* Written request *
Starting at the first line of the data below, write out each line exactly until you reach the line containing "link_mesh('hanging_eye', *tube([(0.018 *", and include that line too.

* Material provided *
────────────────────

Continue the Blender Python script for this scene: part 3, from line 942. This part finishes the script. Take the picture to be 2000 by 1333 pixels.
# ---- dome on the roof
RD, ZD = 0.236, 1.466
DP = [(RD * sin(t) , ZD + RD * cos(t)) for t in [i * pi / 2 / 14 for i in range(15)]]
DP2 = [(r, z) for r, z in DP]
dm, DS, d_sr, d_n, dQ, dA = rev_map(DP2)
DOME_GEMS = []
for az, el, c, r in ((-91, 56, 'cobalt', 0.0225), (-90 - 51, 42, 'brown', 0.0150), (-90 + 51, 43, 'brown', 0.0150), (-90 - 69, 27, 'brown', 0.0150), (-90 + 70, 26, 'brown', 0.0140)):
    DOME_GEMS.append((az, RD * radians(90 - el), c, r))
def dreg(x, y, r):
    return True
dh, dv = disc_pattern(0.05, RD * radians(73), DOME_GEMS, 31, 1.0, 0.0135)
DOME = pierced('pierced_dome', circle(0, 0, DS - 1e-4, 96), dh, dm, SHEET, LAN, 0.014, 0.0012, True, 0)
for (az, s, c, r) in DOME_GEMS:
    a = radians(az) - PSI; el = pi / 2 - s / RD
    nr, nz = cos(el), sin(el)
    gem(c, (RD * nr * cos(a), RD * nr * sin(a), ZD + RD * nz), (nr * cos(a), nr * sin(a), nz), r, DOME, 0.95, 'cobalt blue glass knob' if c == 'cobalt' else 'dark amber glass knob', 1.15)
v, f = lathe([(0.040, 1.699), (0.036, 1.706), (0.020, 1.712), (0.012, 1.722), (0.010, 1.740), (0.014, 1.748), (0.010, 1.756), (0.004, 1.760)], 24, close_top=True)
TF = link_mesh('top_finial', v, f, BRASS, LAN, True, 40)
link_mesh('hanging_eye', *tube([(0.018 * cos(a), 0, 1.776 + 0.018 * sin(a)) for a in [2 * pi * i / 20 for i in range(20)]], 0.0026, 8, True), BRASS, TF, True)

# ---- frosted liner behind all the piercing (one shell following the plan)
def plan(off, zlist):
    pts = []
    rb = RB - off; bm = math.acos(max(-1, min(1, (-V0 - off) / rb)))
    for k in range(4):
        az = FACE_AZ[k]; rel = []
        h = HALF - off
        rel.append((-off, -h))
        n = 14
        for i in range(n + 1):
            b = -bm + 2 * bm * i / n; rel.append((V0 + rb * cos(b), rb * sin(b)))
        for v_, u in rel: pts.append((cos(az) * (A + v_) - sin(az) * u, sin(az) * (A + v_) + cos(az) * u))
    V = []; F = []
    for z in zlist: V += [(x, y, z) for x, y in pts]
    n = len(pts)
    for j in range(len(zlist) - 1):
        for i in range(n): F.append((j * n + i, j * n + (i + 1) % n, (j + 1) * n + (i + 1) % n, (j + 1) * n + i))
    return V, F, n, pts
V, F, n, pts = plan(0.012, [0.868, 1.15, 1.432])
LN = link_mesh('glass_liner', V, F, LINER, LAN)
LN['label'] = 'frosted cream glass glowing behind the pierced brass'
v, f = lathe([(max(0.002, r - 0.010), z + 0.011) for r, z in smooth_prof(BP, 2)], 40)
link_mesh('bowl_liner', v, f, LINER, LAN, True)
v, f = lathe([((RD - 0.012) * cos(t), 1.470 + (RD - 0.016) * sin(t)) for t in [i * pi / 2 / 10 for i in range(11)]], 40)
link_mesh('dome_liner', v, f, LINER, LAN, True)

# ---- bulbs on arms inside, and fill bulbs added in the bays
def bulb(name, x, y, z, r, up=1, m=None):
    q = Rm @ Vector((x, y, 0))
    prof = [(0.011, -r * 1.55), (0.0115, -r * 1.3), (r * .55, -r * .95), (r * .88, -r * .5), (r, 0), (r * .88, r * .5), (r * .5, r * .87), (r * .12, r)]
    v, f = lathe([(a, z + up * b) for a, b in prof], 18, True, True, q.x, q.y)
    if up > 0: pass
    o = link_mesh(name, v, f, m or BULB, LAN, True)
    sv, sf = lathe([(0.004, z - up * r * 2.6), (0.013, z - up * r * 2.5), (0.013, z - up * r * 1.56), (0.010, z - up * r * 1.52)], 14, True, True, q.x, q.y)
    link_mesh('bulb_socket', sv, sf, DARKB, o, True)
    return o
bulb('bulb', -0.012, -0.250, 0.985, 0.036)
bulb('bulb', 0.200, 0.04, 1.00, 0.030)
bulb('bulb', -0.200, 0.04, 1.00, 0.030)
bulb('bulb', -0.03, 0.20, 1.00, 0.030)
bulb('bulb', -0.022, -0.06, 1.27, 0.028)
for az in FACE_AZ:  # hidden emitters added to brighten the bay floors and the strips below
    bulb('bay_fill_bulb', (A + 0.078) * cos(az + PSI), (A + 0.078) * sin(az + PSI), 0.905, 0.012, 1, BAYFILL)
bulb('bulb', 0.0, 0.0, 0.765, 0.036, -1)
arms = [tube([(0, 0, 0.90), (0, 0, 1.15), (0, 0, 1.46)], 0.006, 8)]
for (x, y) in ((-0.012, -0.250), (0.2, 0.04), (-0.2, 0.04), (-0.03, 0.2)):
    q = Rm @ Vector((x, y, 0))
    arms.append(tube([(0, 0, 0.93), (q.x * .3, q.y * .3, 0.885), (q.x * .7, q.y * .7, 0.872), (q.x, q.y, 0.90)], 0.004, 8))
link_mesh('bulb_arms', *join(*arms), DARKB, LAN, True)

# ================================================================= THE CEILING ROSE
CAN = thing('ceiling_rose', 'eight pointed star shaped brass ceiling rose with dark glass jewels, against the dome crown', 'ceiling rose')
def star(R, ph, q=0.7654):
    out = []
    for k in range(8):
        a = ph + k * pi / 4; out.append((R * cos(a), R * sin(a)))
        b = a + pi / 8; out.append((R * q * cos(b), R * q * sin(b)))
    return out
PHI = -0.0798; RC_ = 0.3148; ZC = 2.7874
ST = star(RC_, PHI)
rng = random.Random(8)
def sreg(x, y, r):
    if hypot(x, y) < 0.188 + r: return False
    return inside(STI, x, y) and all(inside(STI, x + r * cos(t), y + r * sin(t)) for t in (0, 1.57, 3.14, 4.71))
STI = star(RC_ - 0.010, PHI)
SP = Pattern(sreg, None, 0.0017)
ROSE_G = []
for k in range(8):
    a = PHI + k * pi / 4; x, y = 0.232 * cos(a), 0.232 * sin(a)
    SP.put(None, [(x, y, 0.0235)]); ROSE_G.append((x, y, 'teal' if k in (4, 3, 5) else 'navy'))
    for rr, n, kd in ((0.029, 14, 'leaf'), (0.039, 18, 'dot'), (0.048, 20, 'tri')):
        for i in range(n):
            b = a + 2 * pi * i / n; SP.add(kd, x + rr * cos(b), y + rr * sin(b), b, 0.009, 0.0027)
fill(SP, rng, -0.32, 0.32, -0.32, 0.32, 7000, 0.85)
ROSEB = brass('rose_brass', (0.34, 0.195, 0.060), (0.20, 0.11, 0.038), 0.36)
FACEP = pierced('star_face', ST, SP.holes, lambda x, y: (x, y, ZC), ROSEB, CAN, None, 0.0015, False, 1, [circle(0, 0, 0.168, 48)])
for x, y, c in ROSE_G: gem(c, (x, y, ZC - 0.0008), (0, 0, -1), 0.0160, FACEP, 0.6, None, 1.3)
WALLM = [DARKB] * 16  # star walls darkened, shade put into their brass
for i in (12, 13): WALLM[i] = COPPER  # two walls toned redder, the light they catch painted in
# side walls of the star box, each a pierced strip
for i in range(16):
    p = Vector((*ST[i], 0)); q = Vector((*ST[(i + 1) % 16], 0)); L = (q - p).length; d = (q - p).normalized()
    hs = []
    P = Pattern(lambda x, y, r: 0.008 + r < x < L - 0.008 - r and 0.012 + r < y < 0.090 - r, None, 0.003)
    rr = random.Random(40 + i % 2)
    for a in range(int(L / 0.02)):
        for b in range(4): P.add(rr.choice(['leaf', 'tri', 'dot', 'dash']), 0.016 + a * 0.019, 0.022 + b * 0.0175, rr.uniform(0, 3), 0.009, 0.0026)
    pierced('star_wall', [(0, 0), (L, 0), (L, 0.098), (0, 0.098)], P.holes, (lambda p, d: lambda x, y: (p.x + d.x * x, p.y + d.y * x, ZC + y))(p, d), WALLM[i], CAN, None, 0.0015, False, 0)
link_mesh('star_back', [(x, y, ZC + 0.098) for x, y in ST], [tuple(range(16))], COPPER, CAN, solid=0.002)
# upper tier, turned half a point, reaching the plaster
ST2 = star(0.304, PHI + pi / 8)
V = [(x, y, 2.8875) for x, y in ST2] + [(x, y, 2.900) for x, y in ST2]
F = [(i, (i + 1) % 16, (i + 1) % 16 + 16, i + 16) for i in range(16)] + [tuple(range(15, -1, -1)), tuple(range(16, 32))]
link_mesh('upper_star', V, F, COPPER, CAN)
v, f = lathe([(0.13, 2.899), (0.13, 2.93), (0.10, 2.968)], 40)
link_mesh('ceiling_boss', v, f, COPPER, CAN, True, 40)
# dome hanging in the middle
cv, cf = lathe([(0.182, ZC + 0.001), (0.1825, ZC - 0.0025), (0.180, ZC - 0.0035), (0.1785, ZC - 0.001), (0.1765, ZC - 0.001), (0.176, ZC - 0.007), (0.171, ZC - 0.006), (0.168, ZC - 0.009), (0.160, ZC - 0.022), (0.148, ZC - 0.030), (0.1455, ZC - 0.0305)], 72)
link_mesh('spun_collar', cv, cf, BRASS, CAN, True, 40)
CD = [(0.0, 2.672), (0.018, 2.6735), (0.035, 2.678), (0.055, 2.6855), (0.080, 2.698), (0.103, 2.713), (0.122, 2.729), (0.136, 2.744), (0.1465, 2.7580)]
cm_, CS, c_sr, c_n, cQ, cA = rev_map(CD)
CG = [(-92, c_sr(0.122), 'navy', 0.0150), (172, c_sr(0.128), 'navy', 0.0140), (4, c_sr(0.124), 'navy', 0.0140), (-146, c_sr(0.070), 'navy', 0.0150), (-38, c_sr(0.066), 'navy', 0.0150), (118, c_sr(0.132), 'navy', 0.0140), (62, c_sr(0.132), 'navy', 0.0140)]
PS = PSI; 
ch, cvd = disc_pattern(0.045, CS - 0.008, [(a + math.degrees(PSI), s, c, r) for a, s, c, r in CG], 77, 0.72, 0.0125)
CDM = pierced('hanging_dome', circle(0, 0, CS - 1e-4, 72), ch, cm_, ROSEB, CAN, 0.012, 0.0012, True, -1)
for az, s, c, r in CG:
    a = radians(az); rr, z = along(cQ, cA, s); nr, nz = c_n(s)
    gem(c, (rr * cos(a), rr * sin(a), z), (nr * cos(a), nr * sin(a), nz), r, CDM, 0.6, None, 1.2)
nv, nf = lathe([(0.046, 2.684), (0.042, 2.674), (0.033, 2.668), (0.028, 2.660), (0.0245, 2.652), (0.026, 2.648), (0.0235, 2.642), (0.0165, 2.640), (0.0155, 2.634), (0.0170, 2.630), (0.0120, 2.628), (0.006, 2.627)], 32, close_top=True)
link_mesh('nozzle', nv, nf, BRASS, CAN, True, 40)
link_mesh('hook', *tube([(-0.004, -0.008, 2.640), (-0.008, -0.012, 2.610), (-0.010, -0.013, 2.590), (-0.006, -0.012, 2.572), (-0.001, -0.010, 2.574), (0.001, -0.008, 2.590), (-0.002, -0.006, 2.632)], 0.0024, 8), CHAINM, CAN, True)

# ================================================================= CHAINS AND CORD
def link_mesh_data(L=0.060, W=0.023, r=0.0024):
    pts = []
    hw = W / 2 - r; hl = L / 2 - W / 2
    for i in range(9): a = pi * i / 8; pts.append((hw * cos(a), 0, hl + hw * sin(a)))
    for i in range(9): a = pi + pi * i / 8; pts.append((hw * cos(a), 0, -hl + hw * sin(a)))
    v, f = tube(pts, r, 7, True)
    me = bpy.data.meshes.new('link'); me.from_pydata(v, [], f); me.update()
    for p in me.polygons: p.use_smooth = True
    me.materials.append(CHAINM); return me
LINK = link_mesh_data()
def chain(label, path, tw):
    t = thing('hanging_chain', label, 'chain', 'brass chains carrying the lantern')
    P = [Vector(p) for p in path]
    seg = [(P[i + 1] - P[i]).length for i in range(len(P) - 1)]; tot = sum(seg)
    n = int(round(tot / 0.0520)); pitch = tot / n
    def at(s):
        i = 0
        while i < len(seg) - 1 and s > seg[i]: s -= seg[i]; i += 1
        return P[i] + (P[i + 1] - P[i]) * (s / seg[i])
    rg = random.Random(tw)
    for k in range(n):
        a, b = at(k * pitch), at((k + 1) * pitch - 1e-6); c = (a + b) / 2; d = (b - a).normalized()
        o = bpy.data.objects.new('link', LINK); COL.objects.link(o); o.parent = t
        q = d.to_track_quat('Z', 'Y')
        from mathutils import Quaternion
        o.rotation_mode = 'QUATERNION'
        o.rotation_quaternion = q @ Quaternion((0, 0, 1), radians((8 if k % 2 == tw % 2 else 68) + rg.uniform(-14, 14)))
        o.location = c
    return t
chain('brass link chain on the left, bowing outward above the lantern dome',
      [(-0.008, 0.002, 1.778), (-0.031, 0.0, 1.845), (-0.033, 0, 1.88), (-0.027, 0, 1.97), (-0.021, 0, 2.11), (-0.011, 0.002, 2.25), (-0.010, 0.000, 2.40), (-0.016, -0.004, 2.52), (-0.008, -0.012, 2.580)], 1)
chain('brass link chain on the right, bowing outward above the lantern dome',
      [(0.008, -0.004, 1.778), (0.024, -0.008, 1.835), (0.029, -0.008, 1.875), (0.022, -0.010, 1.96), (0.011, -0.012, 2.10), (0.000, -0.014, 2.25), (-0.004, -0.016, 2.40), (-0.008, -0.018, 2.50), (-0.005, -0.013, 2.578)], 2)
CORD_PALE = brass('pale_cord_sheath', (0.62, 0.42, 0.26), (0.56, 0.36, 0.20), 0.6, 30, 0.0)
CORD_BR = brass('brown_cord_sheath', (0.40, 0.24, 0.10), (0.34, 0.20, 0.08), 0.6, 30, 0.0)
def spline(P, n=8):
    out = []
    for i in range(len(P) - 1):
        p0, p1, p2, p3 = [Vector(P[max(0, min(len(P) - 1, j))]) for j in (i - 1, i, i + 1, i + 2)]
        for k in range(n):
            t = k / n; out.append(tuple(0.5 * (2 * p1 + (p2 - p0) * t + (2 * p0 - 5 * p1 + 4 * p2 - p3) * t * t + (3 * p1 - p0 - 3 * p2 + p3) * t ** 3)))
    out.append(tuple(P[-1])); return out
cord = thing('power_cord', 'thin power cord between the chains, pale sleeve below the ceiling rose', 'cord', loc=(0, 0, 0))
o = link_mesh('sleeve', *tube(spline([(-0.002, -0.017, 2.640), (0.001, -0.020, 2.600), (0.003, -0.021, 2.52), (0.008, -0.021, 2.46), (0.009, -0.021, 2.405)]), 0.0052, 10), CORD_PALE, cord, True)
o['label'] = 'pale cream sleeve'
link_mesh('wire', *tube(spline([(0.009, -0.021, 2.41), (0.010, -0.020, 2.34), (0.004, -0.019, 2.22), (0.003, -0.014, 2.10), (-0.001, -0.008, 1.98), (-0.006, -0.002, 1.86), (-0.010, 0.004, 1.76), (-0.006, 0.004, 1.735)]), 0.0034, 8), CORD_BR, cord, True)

────────────────────

* Exercise answer *
Continue the Blender Python script for this scene: part 3, from line 942. This part finishes the script. Take the picture to be 2000 by 1333 pixels.
# ---- dome on the roof
RD, ZD = 0.236, 1.466
DP = [(RD * sin(t) , ZD + RD * cos(t)) for t in [i * pi / 2 / 14 for i in range(15)]]
DP2 = [(r, z) for r, z in DP]
dm, DS, d_sr, d_n, dQ, dA = rev_map(DP2)
DOME_GEMS = []
for az, el, c, r in ((-91, 56, 'cobalt', 0.0225), (-90 - 51, 42, 'brown', 0.0150), (-90 + 51, 43, 'brown', 0.0150), (-90 - 69, 27, 'brown', 0.0150), (-90 + 70, 26, 'brown', 0.0140)):
    DOME_GEMS.append((az, RD * radians(90 - el), c, r))
def dreg(x, y, r):
    return True
dh, dv = disc_pattern(0.05, RD * radians(73), DOME_GEMS, 31, 1.0, 0.0135)
DOME = pierced('pierced_dome', circle(0, 0, DS - 1e-4, 96), dh, dm, SHEET, LAN, 0.014, 0.0012, True, 0)
for (az, s, c, r) in DOME_GEMS:
    a = radians(az) - PSI; el = pi / 2 - s / RD
    nr, nz = cos(el), sin(el)
    gem(c, (RD * nr * cos(a), RD * nr * sin(a), ZD + RD * nz), (nr * cos(a), nr * sin(a), nz), r, DOME, 0.95, 'cobalt blue glass knob' if c == 'cobalt' else 'dark amber glass knob', 1.15)
v, f = lathe([(0.040, 1.699), (0.036, 1.706), (0.020, 1.712), (0.012, 1.722), (0.010, 1.740), (0.014, 1.748), (0.010, 1.756), (0.004, 1.760)], 24, close_top=True)
TF = link_mesh('top_finial', v, f, BRASS, LAN, True, 40)
link_mesh('hanging_eye', *tube([(0.018 * cos(a), 0, 1.776 + 0.018 * sin(a)) for a in [2 * pi * i / 20 for i in range(20)]], 0.0026, 8, True), BRASS, TF, True)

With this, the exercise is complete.